How does it go again? “If you can meet with triumph and disaster. And treat those two impostors just the same”.

That often-quoted line from the poem by Rudyard Kipling was ringing in my ears this week when the Big Boy returned from school looking very glum indeed.

Having just started at secondary school, to say he has had a bit of a baptism of fire would be an understatement indeed.

For a start, we’ve put him forward for music lessons, which in itself is fine, if he hadn’t chosen the most ridiculous instrument to play.

I suppose we could have steered him in the direction of perhaps the guitar, drums, may be the clarinet or flute. But no, he decided he wanted to play the trombone.

I never really appreciated how big a trombone was until he brought it home in a case that was almost as big as he was. I’ve no idea how he carries it to school when I struggle lugging it up to his room.

Then there’s the dreaded PE kit, which at primary school was kept in a bag that remained in his cloakroom until the end of each term, when it was brought home for it’s triannual wash.

At secondary school PE takes place twice a week and you have to remember to take your stuff in on the appropriate days.

I suspect it’s not quite like in my day when you forgot your kit and you were made to play in your underwear, but I’m sure it’s still a daunting prospect if you do forget.

Which he did on the very first day.

But all of these woes pale into insignificance when it comes to food tech.

I remember food tech when my daughter did it in Year 7 and what an utter nightmare it was then. At least she had a term to get used to school before she started lugging in various plastic containers with stickers on them telling her whether it was flour, sugar or salt. The Big Boy was thrown right into the deep end and things didn’t start well.

Week 1 was supposed to be a healthy wrap, but he forgot to bring it home for three days.

But then he got into the swing of things and he really started to excel.

Week 2 saw him make a delicious ragu sauce, which we used as the basis for our spaghetti bolognaise that night, and last week his chicken goujons were so good they were snaffled up by the rest of kids within ten minutes of him walking through the door.

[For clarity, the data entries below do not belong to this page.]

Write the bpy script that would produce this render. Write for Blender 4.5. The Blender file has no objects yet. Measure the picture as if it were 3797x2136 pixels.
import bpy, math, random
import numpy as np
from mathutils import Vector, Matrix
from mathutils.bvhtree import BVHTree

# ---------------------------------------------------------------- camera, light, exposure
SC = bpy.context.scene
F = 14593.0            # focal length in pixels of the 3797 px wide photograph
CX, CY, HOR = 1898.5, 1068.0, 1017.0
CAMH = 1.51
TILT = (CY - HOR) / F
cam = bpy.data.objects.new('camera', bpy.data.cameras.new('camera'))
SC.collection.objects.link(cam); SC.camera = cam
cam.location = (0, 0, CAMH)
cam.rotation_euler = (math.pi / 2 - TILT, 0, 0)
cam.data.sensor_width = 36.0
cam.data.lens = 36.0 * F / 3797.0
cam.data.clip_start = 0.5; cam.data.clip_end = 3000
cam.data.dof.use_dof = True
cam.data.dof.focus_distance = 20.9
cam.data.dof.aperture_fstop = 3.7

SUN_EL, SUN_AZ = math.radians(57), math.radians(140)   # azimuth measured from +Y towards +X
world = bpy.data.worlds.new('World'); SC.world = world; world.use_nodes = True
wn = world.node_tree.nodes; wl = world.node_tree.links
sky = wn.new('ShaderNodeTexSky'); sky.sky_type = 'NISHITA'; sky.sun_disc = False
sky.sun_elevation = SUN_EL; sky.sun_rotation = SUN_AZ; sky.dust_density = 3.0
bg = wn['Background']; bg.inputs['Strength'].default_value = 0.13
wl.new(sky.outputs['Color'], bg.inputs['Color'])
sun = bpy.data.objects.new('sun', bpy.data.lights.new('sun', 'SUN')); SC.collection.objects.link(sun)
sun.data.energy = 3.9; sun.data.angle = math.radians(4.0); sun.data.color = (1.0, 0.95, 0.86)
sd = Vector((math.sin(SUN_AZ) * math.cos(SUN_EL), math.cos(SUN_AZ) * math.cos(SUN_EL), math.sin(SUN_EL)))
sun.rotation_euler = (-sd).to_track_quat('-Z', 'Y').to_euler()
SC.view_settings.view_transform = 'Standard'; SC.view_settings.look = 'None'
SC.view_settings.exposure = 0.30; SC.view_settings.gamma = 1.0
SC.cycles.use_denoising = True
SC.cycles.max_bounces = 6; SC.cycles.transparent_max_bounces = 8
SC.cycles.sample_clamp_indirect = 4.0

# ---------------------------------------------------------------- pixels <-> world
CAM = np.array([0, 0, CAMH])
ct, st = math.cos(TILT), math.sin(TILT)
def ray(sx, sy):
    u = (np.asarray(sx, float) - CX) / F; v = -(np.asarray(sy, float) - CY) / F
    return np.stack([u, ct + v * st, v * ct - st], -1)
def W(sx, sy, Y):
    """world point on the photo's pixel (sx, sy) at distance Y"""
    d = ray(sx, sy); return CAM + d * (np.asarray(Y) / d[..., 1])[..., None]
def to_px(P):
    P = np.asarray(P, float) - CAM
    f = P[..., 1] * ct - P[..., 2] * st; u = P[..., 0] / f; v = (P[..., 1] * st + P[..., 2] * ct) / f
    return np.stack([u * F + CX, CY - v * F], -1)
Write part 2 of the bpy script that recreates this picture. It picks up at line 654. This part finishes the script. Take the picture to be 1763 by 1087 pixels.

This week, he made apple crumble, except when I came home he looked crestfallen. “What’s the matter?” I asked.

“I dropped the lid of the oven dish on the floor and it smashed,” he replied trying to hold back the tears.

“Yeah, but look at the crumble you made,” I said looking at the pudding sitting on the table.

I told him I was such a disaster at food tech at school my mum put the rock cakes I had made on the mantlepiece thinking they were bits of pottery.

That made him feel a little bit better. Then we tried the crumble and we both felt a lot better.

“That’s really nice, isn’t it?” he asked me. “No, that’s blooming delicious,” I told him.

What My Kids Said This Week: “I don’t need a snack today dad, I’ve had two lunches.”